Some 17,000 BNSF Railway Co. workers were blocked in court from a possible strike that could have further strained an already overwhelmed supply chain.

A Texas Federal court judge on Tuesday ruled in favor of BNSF Railway, which took two unions to court to block the possibility of a strike stemming from criticism over the railroad operator’s new worker attendance policy.

BNSF’s request for a temporary restraining order ends the possibility, for now, of a work stoppage that would have included more than half of the railroad operator’s worker base. The strike could have happened as early as this week.

District Court Judge Mark T. Pittman, in his decision, acknowledged the country’s supply chain challenges, writing “a strike would exacerbate our current supply chain crisis—harming the public at large, not just BNSF.”

The temporary restraining order is set to expire Feb. 8.

BNSF’s new attendance policy, called High Visibility, is at the center of the dispute and goes into effect Feb. 1.

The International Association of Sheet Metal, Air, Rail and Transportation Workers – Transportation Division (SMART-TD) and Brotherhood of Locomotive Engineers and Trainmen (BLET) took issue with the policy.

The two groups argued the new system goes against the existing worker contract language, while BNSF said the new points-based policy makes it easier for employees to track missed days of work and potential disciplinary action.

The unions say the issue should be considered “major” under the Railway Labor Act, which would allow for a worker strike.

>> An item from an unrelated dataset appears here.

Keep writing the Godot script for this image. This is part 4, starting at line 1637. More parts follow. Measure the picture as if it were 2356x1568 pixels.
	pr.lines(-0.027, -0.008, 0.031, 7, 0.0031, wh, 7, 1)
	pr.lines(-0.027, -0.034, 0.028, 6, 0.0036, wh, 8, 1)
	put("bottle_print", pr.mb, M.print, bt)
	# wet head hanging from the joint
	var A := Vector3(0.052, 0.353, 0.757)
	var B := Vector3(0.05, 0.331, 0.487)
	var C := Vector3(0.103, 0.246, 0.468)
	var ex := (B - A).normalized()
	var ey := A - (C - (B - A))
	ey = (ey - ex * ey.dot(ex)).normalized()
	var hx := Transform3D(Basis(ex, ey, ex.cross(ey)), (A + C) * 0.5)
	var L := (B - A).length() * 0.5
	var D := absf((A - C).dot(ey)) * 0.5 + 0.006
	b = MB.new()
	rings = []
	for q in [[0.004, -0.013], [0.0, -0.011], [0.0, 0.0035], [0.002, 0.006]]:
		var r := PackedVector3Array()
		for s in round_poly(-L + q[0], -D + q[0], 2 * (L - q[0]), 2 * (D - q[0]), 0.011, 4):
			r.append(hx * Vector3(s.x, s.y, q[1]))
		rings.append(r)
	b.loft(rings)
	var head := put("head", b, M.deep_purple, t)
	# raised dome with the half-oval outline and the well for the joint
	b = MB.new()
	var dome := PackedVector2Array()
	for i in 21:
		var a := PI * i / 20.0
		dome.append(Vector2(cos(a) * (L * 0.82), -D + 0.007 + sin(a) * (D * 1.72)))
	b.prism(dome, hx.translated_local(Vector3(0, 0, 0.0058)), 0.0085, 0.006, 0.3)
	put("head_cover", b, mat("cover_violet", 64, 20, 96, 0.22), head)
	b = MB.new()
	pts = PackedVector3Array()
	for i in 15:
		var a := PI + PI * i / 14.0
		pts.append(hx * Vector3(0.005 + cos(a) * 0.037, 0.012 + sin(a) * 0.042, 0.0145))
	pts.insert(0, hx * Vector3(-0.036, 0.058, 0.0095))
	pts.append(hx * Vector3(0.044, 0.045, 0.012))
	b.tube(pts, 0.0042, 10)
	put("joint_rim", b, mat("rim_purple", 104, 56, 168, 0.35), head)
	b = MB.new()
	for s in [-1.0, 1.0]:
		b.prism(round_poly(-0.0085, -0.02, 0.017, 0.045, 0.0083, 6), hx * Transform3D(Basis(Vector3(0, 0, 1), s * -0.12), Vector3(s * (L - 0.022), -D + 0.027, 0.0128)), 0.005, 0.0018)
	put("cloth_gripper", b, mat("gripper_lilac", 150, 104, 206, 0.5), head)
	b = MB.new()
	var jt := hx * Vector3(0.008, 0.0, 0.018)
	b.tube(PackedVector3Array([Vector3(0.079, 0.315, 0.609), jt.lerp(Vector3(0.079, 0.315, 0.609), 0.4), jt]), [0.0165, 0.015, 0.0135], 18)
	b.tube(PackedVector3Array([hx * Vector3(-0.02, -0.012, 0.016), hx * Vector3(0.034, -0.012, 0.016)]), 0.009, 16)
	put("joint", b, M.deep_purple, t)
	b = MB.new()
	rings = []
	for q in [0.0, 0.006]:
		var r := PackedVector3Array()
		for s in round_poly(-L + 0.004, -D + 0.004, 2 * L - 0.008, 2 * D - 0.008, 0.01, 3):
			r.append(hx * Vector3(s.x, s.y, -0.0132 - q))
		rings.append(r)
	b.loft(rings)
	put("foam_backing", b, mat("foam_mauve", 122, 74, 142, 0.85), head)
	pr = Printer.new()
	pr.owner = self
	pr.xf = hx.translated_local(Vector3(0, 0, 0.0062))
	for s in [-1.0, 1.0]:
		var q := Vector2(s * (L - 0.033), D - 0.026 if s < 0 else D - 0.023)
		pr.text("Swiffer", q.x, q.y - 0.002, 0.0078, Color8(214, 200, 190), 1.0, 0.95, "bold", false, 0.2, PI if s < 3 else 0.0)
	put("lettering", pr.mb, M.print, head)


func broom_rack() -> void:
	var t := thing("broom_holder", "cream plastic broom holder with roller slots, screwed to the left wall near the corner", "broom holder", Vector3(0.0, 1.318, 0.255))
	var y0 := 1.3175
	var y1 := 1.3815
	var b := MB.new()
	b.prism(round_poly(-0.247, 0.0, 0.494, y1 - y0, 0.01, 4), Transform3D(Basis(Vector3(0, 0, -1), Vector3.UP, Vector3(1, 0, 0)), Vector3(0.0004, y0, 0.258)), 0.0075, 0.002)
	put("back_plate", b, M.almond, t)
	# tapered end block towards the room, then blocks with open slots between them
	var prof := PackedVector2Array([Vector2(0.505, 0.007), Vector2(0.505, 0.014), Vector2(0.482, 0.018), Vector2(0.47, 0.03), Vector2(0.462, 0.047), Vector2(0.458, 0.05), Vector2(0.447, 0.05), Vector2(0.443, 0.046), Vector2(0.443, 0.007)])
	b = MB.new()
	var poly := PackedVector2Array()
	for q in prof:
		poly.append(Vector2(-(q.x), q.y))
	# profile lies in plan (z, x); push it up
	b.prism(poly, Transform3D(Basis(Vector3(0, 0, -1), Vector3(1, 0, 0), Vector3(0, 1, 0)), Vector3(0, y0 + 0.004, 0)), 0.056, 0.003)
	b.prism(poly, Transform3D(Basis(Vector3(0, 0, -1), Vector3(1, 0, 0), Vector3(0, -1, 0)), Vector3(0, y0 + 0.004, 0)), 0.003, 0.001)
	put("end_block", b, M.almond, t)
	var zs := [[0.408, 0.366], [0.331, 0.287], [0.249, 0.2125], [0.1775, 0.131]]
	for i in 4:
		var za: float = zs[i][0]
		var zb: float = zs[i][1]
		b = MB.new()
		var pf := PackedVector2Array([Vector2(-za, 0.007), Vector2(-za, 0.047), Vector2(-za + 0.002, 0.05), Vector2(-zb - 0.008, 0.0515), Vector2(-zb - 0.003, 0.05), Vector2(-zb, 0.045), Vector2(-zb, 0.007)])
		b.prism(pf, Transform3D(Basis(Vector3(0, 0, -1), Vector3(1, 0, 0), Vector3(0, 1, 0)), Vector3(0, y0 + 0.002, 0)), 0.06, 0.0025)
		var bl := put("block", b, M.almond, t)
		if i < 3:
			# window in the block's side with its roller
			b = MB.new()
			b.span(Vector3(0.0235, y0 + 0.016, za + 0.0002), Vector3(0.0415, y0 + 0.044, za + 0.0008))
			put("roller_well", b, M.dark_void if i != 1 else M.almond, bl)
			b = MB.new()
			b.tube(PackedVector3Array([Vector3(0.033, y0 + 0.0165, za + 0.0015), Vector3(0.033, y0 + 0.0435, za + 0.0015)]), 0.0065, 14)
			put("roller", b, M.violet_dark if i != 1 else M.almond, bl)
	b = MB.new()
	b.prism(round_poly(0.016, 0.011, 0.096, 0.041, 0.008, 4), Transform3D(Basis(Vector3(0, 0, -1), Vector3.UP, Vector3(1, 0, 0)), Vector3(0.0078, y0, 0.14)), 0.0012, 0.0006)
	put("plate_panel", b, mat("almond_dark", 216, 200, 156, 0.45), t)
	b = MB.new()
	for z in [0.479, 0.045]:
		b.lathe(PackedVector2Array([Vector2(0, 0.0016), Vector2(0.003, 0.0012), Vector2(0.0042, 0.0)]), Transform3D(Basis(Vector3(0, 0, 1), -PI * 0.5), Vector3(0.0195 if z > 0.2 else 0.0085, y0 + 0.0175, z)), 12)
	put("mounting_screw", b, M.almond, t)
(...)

BNSF’s contention is the issue is a “minor” one that must be sent to mediation under federal law.

Tuesday’s decision does not rule on how the dispute should be classified under the law and largely serves as an emergency lever to ban any near-term work stoppage.

The BNSF Rail matter is just one example of worker unrest within the transportation sector.

Railroad operators and worker unions have been in talks for more than two years to work out a new contract, but those discussions recently went south, prompting the unions on Monday to ask a federal mediator to step in.

The Coordinated Bargaining Coalition represents 10 worker unions and more than 80% of workers in the negotiations with the National Carriers’ Conference Committee, which represents the railroads.